Step 1: Verify Statement I regarding 9-bit 1's complement representation.
For a 9-bit system, \[ n=9 \] Therefore, \[ 2^{n-1}=2^8=256 \] In 1's complement representation, \[ \text{Range} = -(2^{8}-1) \text{ to } +(2^{8}-1) \] \[ =-255 \text{ to } +255 \] Thus the first part of Statement I is correct. Now consider representation of zero. Positive zero: \[ 000000000 \] Negative zero: \[ 111111111 \] Hence two different representations of zero exist. Therefore Statement I is true.

Step 2: Verify Statement II regarding 9-bit 2's complement representation.
For 9-bit 2's complement: \[ \text{Range} = -2^{8} \text{ to } (2^{8}-1) \] \[ =-256 \text{ to } +255 \] Hence the first part of Statement II is correct. Now count the total values represented.

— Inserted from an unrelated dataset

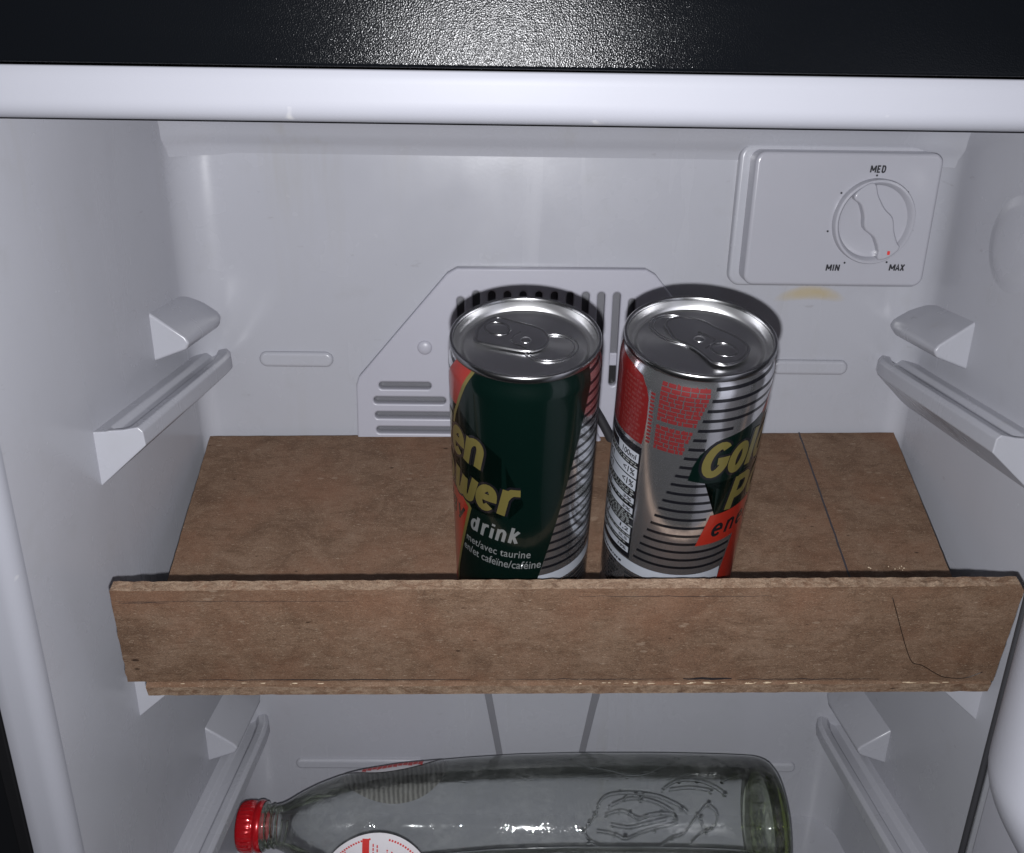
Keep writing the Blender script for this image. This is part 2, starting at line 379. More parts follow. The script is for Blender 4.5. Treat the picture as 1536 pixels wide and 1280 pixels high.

A 9-bit binary system contains \[ 2^9=512 \] different bit patterns. Therefore both 1's complement and 2's complement systems contain \[ 512 \] possible binary patterns. Thus Statement II is also true.

Step 3: Verify Statement III regarding the maximum positive number.
In both representations, the largest positive value occurs when: \[ \text{Sign bit}=0 \] and all remaining bits are \(1\). Thus \[ 011111111 \] which equals \[ 255 \] Therefore the maximum positive integer representable is \[ +255 \] in both 9-bit 1's complement and 2's complement systems. Hence Statement III is true.

Step 4: Determine the correct option.
We have shown that: Statement I = True Statement II = True Statement III = True Therefore all three statements are correct. Hence the correct answer is \[ \boxed{(C)\ \text{I, II, III}} \]